New Book – Lake Dungeoneva
How It All Started…,
Glad you asked. Over the next few weeks I’m going to start posting on Lake Dungeoneva. Insights, inspirations, everything to give you, the reader, a better idea of what the book is about. It begins here. If you read the first post for ‘Roswell: Book Of The Dead‘ – and I hope you did – you’re already one step ahead here.
Lake Dungeoneva was inspired by a trip my wife and I took in the fall of 2021. I’m originally from Belvidere, Illinois, but now live in Albuquerque, New Mexico. We try to visit northern Illinois and southern Wisconsin at least once a year, time permitting.
On this particular trip, we flew into Chicago, drove to Freeport, Illinois, to visit family, and then continued north into Wisconsin, exploring Milwaukee, Madison, the Wisconsin Dells, Lake Geneva, and everywhere in between.

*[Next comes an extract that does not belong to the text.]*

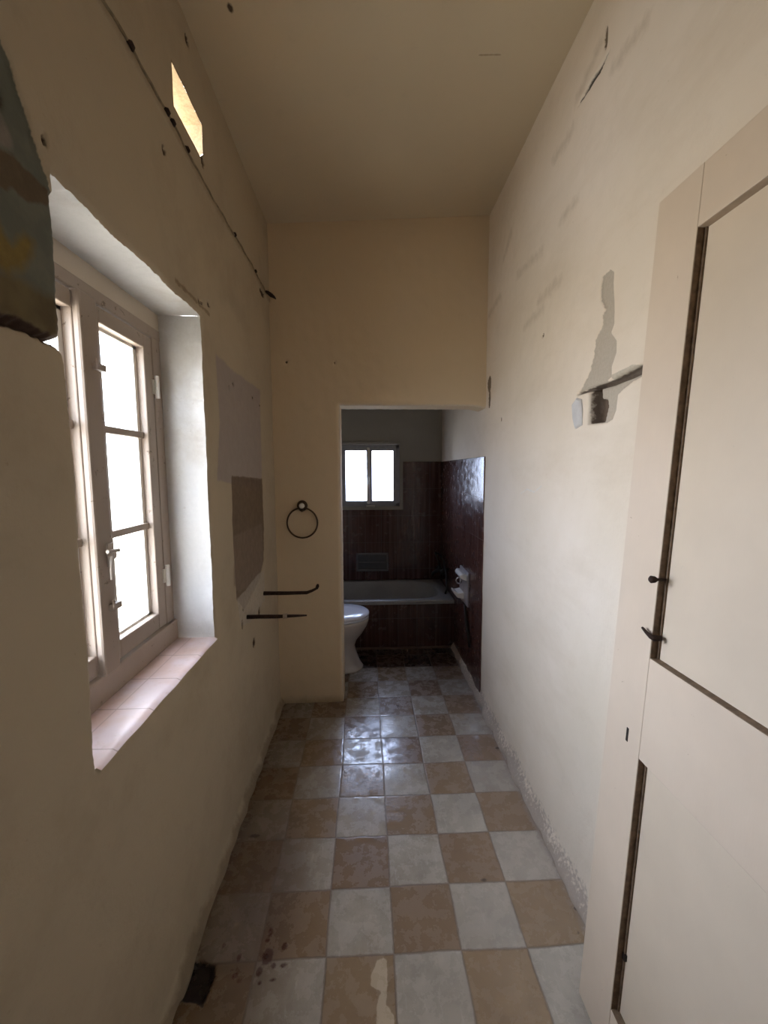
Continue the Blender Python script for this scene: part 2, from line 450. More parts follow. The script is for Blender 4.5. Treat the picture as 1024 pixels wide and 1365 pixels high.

We typically follow our usual routine: hitting as many destinations as possible during our limited time, cramming everything in, and then flying back to Albuquerque. This time, however, something about the Wisconsin Dells and surrounding area—especially Lake Geneva—sparked my imagination.
Lake Geneva holds a special place in the wargaming and tabletop RPG community as the birthplace of wargaming and Dungeons & Dragons, which I’ve been playing since around 1979. One of the first things I did as a teenager with a driver’s license was make the pilgrimage to Lake Geneva to spend my hard-earned McDonald’s paycheck on games and miniatures at the world-famous Dungeon Hobby Shop. I still game to this day, and I still have everything in my collection that I bought from that shop.
For me, this was more than a trip to a store in some city — it was a pilgrimage, a spiritual experience. This was ground zero for gaming, and I respected it as such, even as a kid.
I remember one trip in particular…,
I arrived at Lake Geneva, parked, and walked to the shop. Taped to the door was a xeroxed piece of paper advertising a cat for adoption—Ernie Gygax’s cat! I spent a good deal of time perusing all the store had to offer, walked up to the counter with a handful of gaming booty, and inquired about the cat.
“Is the cat still available?” I asked the cashier.
“Uh, alas, no, she’s been adopted. But Ernie’s upstairs—Gary might be too.”
Honestly, I don’t know what I would’ve done if the cat was available. I’m sure I would’ve taken her, I was that kind of guy, still am, I love animals. My parents wouldn’t have been happy but, hell, I would’ve had a Gygax pet!
This was during a time when, if I remember correctly, the TSR offices were located above the shop.
The cashier looked at me expectantly, waiting for me to ask about Gary and Ernie — the equivalent of Zeus and Apollo in the gaming world. I was sixteen, maybe seventeen, a small-town kid who was naive and shy.
I never asked to meet them, though I should have, that I regret not doing. Both men have passed away. Knowing how friendly and down to Earth they were, especially with fans and fellow gamers, I have no doubt they would’ve taken a break from work and come downstairs to meet me.
I eventually met Gary Gygax in the late ’80s at a bookstore/gaming store in Rockford. He was signing autographs, and I was the only person there. My father and I spent about half an hour with him, just shooting the breeze about everything from games to books to movies. Gary was amazing.
In 2022, I had the pleasure of interviewing Ernie Gygax for a series of articles I wrote about the intersection of music and gaming for New Noise Magazine. I consider that series among the best work I’ve done to date.
Anyway, I digress. Back to the book, Lake Dungeoneva.
During our 2021 trip, I stood looking out at Geneva Lake and wondered what secrets might lie beneath its surface — secrets no one knows about, secrets that were deliberately hidden away from prying eyes. What if they were arcane and eldritch in origin?
Lining the shores on both sides of the lake are mansions owned by the famous and mega-wealthy. I thought to myself, “what kind of secrets did they harbor? What if past owners conducted occult rituals inside them or had powerful connections to government and military entities, both foreign and domestic?”
That thought alone was it, that’s all I needed to begin another book.
When our vacation ended and we returned home, I started writing. My head was filled with ideas. Roswell: Book Of The Dead was still very much a work in progress—I wasn’t even close to finishing it—and yet here I was, writing something new. I still wasn’t sure what it would become.
That’s how Lake Dungeoneva began. About eighteen months later, I took the book’s creative direction in a new direction and decided to tie it together with Roswell: Book Of The Dead. Until then, it had been a standalone project.
In the coming weeks, I’ll discuss how I developed some of the stories within Lake Dungeoneva, how I decided to include some of my own personal paranormal experiences in the book, and how music and movies (‘Poltergeist’ and ‘Late Night with the Devil,’ for example) provided inspiration as well.